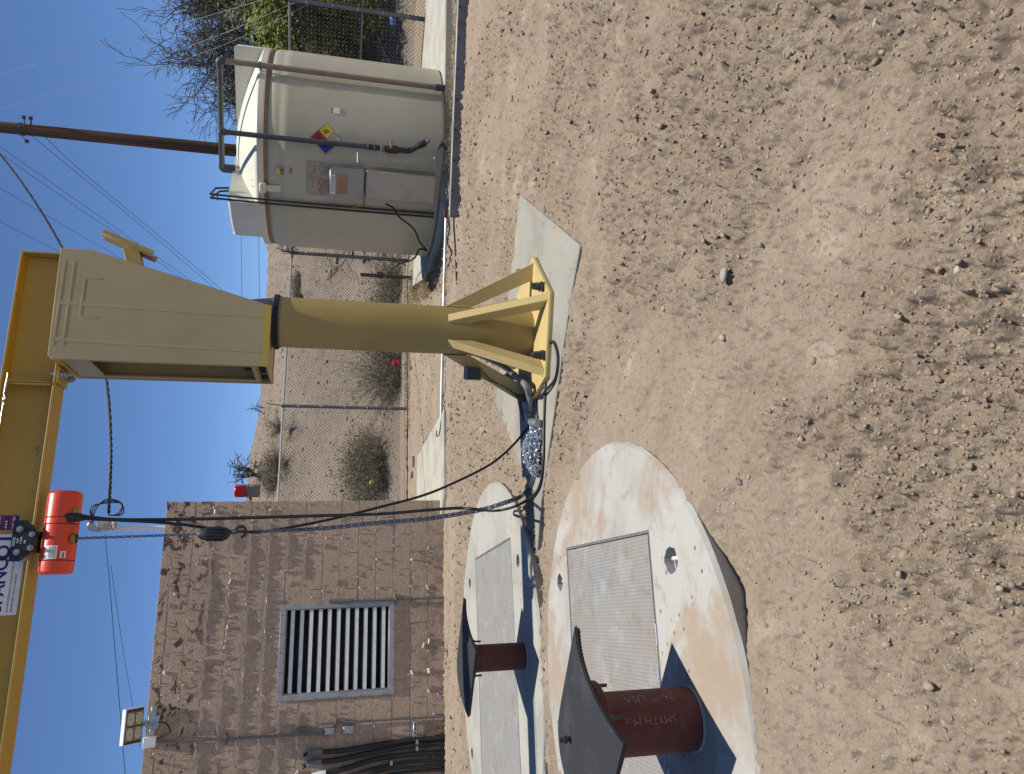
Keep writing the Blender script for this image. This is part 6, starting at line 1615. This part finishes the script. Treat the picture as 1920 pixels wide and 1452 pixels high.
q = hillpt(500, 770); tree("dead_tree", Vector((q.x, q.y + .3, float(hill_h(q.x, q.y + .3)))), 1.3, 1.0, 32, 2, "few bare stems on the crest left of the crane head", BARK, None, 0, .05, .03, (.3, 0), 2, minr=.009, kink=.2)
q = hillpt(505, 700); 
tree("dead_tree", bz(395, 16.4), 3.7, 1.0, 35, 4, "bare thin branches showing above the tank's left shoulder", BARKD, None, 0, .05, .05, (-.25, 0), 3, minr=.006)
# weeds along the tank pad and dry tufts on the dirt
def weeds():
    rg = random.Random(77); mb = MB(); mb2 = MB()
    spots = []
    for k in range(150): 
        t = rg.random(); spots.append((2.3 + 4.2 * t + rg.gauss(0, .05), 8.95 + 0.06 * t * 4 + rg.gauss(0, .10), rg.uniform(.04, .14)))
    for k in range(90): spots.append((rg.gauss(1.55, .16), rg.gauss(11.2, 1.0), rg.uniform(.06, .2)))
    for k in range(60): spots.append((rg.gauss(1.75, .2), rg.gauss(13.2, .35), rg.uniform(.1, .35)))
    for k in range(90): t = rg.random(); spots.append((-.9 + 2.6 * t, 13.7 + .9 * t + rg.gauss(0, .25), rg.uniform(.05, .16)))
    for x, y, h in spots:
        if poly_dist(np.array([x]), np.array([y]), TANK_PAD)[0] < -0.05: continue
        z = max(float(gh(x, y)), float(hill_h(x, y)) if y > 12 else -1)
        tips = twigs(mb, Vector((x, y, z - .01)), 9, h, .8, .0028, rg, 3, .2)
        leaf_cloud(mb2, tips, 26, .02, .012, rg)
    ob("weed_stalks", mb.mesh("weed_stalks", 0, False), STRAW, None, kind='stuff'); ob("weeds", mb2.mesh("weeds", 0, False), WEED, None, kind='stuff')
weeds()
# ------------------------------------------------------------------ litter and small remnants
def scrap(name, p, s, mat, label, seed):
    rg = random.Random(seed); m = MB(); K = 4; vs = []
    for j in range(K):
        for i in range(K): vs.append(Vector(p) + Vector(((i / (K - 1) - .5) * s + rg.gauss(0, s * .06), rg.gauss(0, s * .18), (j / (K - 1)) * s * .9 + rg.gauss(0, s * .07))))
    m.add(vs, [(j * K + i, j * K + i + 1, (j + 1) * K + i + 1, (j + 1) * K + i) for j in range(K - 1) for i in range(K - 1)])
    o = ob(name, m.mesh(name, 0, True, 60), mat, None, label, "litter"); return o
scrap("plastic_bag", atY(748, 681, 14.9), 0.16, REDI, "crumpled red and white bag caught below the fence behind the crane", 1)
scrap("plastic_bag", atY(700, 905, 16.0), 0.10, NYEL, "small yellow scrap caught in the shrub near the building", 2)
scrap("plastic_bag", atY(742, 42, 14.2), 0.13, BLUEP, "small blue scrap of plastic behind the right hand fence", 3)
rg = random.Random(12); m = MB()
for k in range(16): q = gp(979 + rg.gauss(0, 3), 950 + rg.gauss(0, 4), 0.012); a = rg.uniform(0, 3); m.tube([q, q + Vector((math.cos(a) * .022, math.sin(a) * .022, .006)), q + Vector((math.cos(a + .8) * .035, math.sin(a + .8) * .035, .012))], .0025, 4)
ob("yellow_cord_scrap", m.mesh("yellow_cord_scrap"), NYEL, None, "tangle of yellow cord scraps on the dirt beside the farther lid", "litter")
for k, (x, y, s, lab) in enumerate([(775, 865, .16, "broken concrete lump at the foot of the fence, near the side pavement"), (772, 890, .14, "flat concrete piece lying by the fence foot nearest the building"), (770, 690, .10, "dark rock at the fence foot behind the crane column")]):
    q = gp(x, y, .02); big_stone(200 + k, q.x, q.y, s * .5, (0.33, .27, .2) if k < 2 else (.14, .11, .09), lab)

::::

* Problem description: Repeat the data above exactly, but not the pictures.

* Response to the task:
Keep writing the Blender script for this image. This is part 6, starting at line 1615. This part finishes the script. Treat the picture as 1920 pixels wide and 1452 pixels high.
q = hillpt(500, 770); tree("dead_tree", Vector((q.x, q.y + .3, float(hill_h(q.x, q.y + .3)))), 1.3, 1.0, 32, 2, "few bare stems on the crest left of the crane head", BARK, None, 0, .05, .03, (.3, 0), 2, minr=.009, kink=.2)
q = hillpt(505, 700); 
tree("dead_tree", bz(395, 16.4), 3.7, 1.0, 35, 4, "bare thin branches showing above the tank's left shoulder", BARKD, None, 0, .05, .05, (-.25, 0), 3, minr=.006)
# weeds along the tank pad and dry tufts on the dirt
def weeds():
    rg = random.Random(77); mb = MB(); mb2 = MB()
    spots = []
    for k in range(150): 
        t = rg.random(); spots.append((2.3 + 4.2 * t + rg.gauss(0, .05), 8.95 + 0.06 * t * 4 + rg.gauss(0, .10), rg.uniform(.04, .14)))
    for k in range(90): spots.append((rg.gauss(1.55, .16), rg.gauss(11.2, 1.0), rg.uniform(.06, .2)))
    for k in range(60): spots.append((rg.gauss(1.75, .2), rg.gauss(13.2, .35), rg.uniform(.1, .35)))
    for k in range(90): t = rg.random(); spots.append((-.9 + 2.6 * t, 13.7 + .9 * t + rg.gauss(0, .25), rg.uniform(.05, .16)))
    for x, y, h in spots:
        if poly_dist(np.array([x]), np.array([y]), TANK_PAD)[0] < -0.05: continue
        z = max(float(gh(x, y)), float(hill_h(x, y)) if y > 12 else -1)
        tips = twigs(mb, Vector((x, y, z - .01)), 9, h, .8, .0028, rg, 3, .2)
        leaf_cloud(mb2, tips, 26, .02, .012, rg)
    ob("weed_stalks", mb.mesh("weed_stalks", 0, False), STRAW, None, kind='stuff'); ob("weeds", mb2.mesh("weeds", 0, False), WEED, None, kind='stuff')
weeds()
# ------------------------------------------------------------------ litter and small remnants
def scrap(name, p, s, mat, label, seed):
    rg = random.Random(seed); m = MB(); K = 4; vs = []
    for j in range(K):
        for i in range(K): vs.append(Vector(p) + Vector(((i / (K - 1) - .5) * s + rg.gauss(0, s * .06), rg.gauss(0, s * .18), (j / (K - 1)) * s * .9 + rg.gauss(0, s * .07))))
    m.add(vs, [(j * K + i, j * K + i + 1, (j + 1) * K + i + 1, (j + 1) * K + i) for j in range(K - 1) for i in range(K - 1)])
    o = ob(name, m.mesh(name, 0, True, 60), mat, None, label, "litter"); return o
scrap("plastic_bag", atY(748, 681, 14.9), 0.16, REDI, "crumpled red and white bag caught below the fence behind the crane", 1)
scrap("plastic_bag", atY(700, 905, 16.0), 0.10, NYEL, "small yellow scrap caught in the shrub near the building", 2)
scrap("plastic_bag", atY(742, 42, 14.2), 0.13, BLUEP, "small blue scrap of plastic behind the right hand fence", 3)
rg = random.Random(12); m = MB()
for k in range(16): q = gp(979 + rg.gauss(0, 3), 950 + rg.gauss(0, 4), 0.012); a = rg.uniform(0, 3); m.tube([q, q + Vector((math.cos(a) * .022, math.sin(a) * .022, .006)), q + Vector((math.cos(a + .8) * .035, math.sin(a + .8) * .035, .012))], .0025, 4)
ob("yellow_cord_scrap", m.mesh("yellow_cord_scrap"), NYEL, None, "tangle of yellow cord scraps on the dirt beside the farther lid", "litter")
for k, (x, y, s, lab) in enumerate([(775, 865, .16, "broken concrete lump at the foot of the fence, near the side pavement"), (772, 890, .14, "flat concrete piece lying by the fence foot nearest the building"), (770, 690, .10, "dark rock at the fence foot behind the crane column")]):
    q = gp(x, y, .02); big_stone(200 + k, q.x, q.y, s * .5, (0.33, .27, .2) if k < 2 else (.14, .11, .09), lab)